The Court finds, however, upon analysis, that Chief Alfred's professed apprehensions are essentially speculative and hypothetical. They are not supported by any concrete information or intelligence suggesting that unrest among the firefighters assigned to Captain Watts' unit is imminent if he is restored to duty there, or that he has lost command credibility. In the absence of any such evidence, the Court *434 concludes that the more immediate public interest lies in enforcing the Constitutional guarantee of freedom of expression, as opposed to anticipating a possible breakdown in departmental discipline of a magnitude to pose a danger to public safety, which is not shown likely to occur.

Similarly, the balance of hardship seems to favor Captain Watts. In other words, it is more onerous to Captain Watts to keep him indefinitely in penal exile for his expressive audacity than it is to the Department to allow him to resume his duties as an Acting Battalion Chief at Engine Company No. 27.

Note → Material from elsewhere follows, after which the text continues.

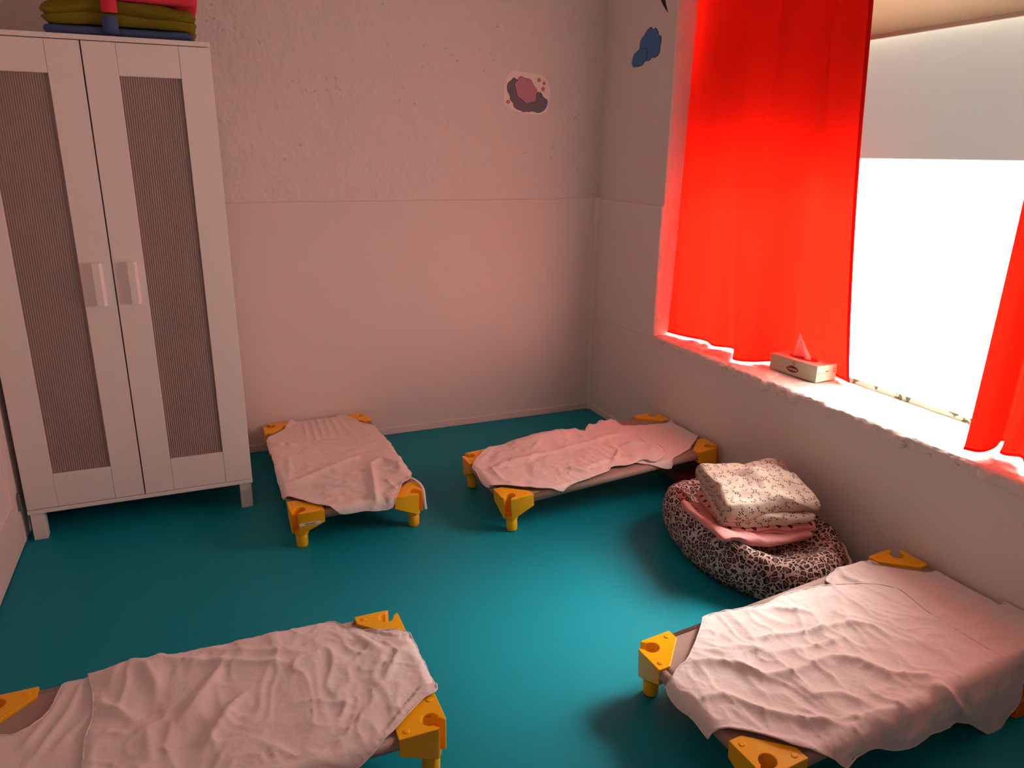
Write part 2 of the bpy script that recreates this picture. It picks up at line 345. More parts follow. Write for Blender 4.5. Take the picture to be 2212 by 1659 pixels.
SHEETS={'1h':[(-0.117,0.526),(-0.038,0.543),(0.044,0.528),(0.117,0.522),(0.164,0.454),(0.211,0.365),(0.255,0.307),(0.261,0.235),(0.259,0.153),(0.229,-0.037),(-0.235,0.053),(-0.252,0.112),(-0.27,0.162),(-0.27,0.236),(-0.263,0.301),(-0.23,0.347),(-0.181,0.395),(-0.141,0.463)],'1t':[(-0.251,0.106),(-0.227,0.114),(-0.175,0.141),(-0.102,0.18),(-0.038,0.205),(0.039,0.194),(0.079,0.172),(0.155,0.155),(0.255,0.155),(0.3,0.151),(0.324,0.121),(0.3,-0.017),(0.284,-0.153),(0.277,-0.24),(0.251,-0.336),(0.227,-0.387),(0.195,-0.408),(0.179,-0.445),(0.139,-0.525),(0.123,-0.546),(0.096,-0.553),(0.052,-0.547),(0.012,-0.541),(-0.043,-0.543),(-0.079,-0.538),(-0.096,-0.521),(-0.127,-0.498),(-0.187,-0.435),(-0.232,-0.373),(-0.257,-0.349),(-0.27,-0.369),(-0.27,-0.32),(-0.269,-0.266),(-0.264,-0.16),(-0.258,-0.059),(-0.254,0.038)],'2h':[(-0.209,0.099),(-0.268,0.147),(-0.311,0.194),(-0.265,0.186),(-0.272,0.242),(-0.27,0.279),(-0.202,0.275),(-0.177,0.29),(-0.146,0.352),(-0.099,0.472),(-0.108,0.532),(-0.013,0.541),(0.085,0.531),(0.188,0.406),(0.223,0.324),(0.251,0.262),(0.286,0.249),(0.264,0.181),(0.223,0.132),(0.126,0.073),(-0.016,0.056),(-0.144,0.081)],'2t':[(-0.101,-0.513),(-0.179,-0.454),(-0.25,-0.373),(-0.29,-0.29),(-0.324,-0.207),(-0.33,-0.106),(-0.326,-0.022),(-0.285,0.029),(-0.254,0.056),(-0.196,0.095),(-0.176,0.186),(-0.154,0.298),(-0.079,0.286),(0.051,0.26),(0.106,0.294),(0.179,0.275),(0.223,0.24),(0.246,0.171),(0.195,0.151),(0.218,0.069),(0.191,0.001),(0.223,-0.038),(0.245,-0.127),(0.25,-0.192),(0.258,-0.247),(0.271,-0.271),(0.253,-0.307),(0.224,-0.36),(0.179,-0.422),(0.125,-0.492),(0.108,-0.521),(0.049,-0.528),(-0.041,-0.516)],'3t':[(-0.267,-0.286),(-0.276,-0.294),(-0.314,-0.224),(-0.302,-0.153),(-0.305,-0.107),(-0.268,0.003),(-0.278,0.112),(-0.283,0.168),(-0.268,0.258),(-0.274,0.3),(-0.247,0.331),(-0.198,0.375),(-0.161,0.438),(-0.116,0.516),(-0.02,0.525),(0.129,0.523),(0.152,0.481),(0.218,0.401),(0.253,0.351),(0.283,0.292),(0.3,0.226),(0.324,0.198),(0.357,0.106),(0.335,0.022),(0.34,-0.102),(0.344,-0.218),(0.318,-0.277),(0.228,-0.261),(0.076,-0.264),(-0.017,-0.269),(-0.077,-0.26),(-0.164,-0.266),(-0.235,-0.28)],'3h':[(-0.096,-0.424),(-0.117,-0.386),(-0.157,-0.357),(-0.249,-0.338),(-0.256,-0.287),(-0.217,-0.236),(0.011,-0.201),(0.285,-0.229),(0.318,-0.277),(0.293,-0.355),(0.231,-0.439),(0.073,-0.509),(-0.058,-0.517),(-0.106,-0.475)],'4h':[(-0.211,0.171),(-0.238,0.196),(-0.303,0.292),(-0.282,0.306),(-0.263,0.345),(-0.203,0.385),(-0.13,0.448),(-0.107,0.47),(-0.088,0.532),(-0.03,0.538),(0.057,0.541),(0.15,0.536),(0.21,0.538),(0.34,0.48),(0.349,0.375),(0.404,0.318),(0.292,0.132),(0.126,0.162),(-0.069,0.255),(-0.17,0.213)],'4t':[(-0.252,-0.278),(-0.258,-0.252),(-0.236,-0.173),(-0.217,-0.082),(-0.225,0.022),(-0.202,0.145),(-0.146,0.267),(-0.1,0.318),(-0.055,0.319),(0.02,0.301),(0.142,0.292),(0.229,0.289),(0.266,0.305),(0.334,0.339),(0.411,0.344),(0.439,0.303),(0.461,0.254),(0.435,0.209),(0.374,0.136),(0.359,0.068),(0.341,-0.04),(0.342,-0.133),(0.307,-0.19),(0.298,-0.247),(0.306,-0.301),(0.277,-0.329),(0.245,-0.374),(0.216,-0.401),(0.147,-0.451),(0.107,-0.501),(0.091,-0.523),(0.083,-0.55),(0.072,-0.545),(0.029,-0.54),(-0.038,-0.548),(-0.086,-0.531),(-0.087,-0.514),(-0.114,-0.47),(-0.122,-0.439),(-0.152,-0.398),(-0.189,-0.349),(-0.236,-0.294)]}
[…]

Accordingly, for the foregoing reasons, it is, this 17th day of July, 1992,

ORDERED, that plaintiff's motion for a preliminary injunction is granted in part; and it is

FURTHER ORDERED, that defendants Rayfield Alfred, Sharon Pratt Kelly, and the District of Columbia, their officers, agents, servants, employees, and attorneys, and all other persons in active concert or participation with them, forthwith cause Larry A. Watts to be reassigned to his permanent duty station as Acting Battalion Chief at Engine Company No. 27, and to confer upon him all such powers and duties as he heretofore possessed and exercised in that capacity prior to March 31, 1992; and it is

FURTHER ORDERED, that said defendants forthwith cause Larry A. Watts to be restored to eligibility for overtime duty; and it is

FURTHER ORDERED, that said defendants take no further disciplinary action for his protest of March 7, 1992, against Larry A. Watts without prior leave of court; and it is

FURTHER ORDERED, that this case is set for a status and scheduling conference on at 9:30 a.m. on August 6, 1992.

NOTES

[1] The cartoon was deemed racially insensitive by Chief Alfred, and likely to exacerbate racial tension within the Department.

The order prohibiting its display has since been withdrawn.

[2] The psychiatric evaluation of April 1st, such as it was, found him fit for duty without restriction. (Aff. of Jack Raher, M.D., July 13, 1992).